What you have to do: Write out, word for word, only the data from its first line to the line containing "R_ = math.radians".
[START Data lines]
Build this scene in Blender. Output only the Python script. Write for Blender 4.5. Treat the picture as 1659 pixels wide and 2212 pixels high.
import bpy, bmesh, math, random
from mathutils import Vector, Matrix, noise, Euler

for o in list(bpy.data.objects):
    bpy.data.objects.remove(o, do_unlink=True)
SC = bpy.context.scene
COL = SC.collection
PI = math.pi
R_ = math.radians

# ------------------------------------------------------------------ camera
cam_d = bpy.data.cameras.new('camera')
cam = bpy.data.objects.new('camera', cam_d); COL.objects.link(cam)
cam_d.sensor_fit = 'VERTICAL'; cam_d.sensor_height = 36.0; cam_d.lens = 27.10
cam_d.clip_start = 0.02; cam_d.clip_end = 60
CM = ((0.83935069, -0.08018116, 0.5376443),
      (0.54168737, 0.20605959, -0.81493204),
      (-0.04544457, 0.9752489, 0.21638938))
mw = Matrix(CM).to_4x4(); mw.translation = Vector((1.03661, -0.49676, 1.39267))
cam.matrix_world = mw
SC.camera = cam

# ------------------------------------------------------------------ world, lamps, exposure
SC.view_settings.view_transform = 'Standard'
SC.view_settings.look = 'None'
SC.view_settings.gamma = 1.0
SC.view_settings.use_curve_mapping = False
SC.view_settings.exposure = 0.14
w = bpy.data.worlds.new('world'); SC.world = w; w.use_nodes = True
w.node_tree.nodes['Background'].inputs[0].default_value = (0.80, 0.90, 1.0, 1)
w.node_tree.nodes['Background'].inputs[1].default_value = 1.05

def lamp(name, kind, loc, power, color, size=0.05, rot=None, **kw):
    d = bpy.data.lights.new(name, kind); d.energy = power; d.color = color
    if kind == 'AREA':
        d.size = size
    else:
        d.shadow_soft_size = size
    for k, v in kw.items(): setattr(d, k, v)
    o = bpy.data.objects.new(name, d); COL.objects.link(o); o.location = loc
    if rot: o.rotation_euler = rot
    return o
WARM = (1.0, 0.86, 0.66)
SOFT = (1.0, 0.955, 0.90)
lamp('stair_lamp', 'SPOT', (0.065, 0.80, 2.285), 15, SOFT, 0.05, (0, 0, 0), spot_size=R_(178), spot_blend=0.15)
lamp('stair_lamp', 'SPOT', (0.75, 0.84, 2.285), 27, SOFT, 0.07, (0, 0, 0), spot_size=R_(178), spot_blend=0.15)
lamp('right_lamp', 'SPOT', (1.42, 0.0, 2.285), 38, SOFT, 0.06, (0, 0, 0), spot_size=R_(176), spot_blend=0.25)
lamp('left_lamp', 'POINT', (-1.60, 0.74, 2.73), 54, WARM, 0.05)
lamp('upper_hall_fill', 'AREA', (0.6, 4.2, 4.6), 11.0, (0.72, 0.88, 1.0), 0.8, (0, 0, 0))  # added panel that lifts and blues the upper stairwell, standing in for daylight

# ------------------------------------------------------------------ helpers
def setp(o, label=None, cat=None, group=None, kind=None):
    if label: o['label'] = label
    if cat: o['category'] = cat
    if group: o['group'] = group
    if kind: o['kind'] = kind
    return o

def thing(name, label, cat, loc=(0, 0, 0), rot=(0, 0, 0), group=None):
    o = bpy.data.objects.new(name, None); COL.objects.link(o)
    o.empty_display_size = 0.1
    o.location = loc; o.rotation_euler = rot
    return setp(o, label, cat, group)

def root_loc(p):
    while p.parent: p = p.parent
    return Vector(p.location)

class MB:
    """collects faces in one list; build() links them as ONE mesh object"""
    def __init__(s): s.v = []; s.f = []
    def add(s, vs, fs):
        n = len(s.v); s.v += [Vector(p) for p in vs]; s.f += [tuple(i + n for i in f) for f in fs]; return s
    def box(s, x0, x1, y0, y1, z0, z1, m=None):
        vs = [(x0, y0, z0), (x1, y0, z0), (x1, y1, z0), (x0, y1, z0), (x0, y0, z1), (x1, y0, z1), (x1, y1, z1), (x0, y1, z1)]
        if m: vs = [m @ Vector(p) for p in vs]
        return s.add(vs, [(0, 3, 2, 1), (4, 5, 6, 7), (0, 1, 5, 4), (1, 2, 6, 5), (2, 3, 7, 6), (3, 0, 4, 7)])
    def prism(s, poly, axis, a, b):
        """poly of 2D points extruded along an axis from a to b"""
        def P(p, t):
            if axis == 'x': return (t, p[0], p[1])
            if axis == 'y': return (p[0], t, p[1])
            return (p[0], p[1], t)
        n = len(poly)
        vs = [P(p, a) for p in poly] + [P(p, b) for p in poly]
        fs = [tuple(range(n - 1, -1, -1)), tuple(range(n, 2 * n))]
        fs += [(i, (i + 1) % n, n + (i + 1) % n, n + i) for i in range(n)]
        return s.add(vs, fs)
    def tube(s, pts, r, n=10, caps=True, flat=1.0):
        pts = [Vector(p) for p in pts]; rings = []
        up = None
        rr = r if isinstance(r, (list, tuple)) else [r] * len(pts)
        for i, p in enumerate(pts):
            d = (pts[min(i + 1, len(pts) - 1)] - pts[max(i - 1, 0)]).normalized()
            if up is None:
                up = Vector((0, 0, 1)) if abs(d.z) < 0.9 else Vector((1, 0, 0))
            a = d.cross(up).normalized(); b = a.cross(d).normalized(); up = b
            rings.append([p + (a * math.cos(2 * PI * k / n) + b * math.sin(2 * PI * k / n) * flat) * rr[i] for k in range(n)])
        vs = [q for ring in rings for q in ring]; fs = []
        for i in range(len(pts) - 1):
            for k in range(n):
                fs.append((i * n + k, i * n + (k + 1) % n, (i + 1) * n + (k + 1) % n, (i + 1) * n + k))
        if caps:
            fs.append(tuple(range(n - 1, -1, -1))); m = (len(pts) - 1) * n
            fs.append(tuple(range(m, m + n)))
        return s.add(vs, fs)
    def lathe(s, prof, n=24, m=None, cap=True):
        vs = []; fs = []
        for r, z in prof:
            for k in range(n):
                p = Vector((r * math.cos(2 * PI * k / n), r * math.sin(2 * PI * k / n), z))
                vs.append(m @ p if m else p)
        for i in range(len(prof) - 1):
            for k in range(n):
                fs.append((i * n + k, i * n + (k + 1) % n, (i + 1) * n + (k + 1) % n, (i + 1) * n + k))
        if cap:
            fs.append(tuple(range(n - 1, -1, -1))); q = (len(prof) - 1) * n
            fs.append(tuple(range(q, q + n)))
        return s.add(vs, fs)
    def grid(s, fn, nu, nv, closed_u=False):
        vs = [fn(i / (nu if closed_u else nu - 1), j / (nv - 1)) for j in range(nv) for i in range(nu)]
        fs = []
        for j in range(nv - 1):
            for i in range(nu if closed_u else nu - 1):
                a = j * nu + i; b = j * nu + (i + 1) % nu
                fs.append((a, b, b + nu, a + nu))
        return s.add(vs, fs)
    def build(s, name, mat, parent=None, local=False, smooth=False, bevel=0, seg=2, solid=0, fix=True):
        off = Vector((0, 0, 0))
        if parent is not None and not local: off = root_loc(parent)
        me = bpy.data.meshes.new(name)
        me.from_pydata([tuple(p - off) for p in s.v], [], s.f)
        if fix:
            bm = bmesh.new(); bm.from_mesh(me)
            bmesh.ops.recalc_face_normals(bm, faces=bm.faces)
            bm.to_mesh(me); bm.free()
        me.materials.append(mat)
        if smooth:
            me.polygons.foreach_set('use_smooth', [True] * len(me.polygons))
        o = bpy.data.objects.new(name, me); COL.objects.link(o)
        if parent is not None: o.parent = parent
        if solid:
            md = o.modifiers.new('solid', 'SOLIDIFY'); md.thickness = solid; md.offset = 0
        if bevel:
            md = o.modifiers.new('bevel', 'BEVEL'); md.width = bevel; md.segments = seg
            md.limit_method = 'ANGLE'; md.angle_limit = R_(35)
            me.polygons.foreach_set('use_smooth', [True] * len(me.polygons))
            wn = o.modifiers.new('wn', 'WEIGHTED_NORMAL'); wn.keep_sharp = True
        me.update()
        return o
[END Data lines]
The solution:
Build this scene in Blender. Output only the Python script. Write for Blender 4.5. Treat the picture as 1659 pixels wide and 2212 pixels high.
import bpy, bmesh, math, random
from mathutils import Vector, Matrix, noise, Euler

for o in list(bpy.data.objects):
    bpy.data.objects.remove(o, do_unlink=True)
SC = bpy.context.scene
COL = SC.collection
PI = math.pi
R_ = math.radians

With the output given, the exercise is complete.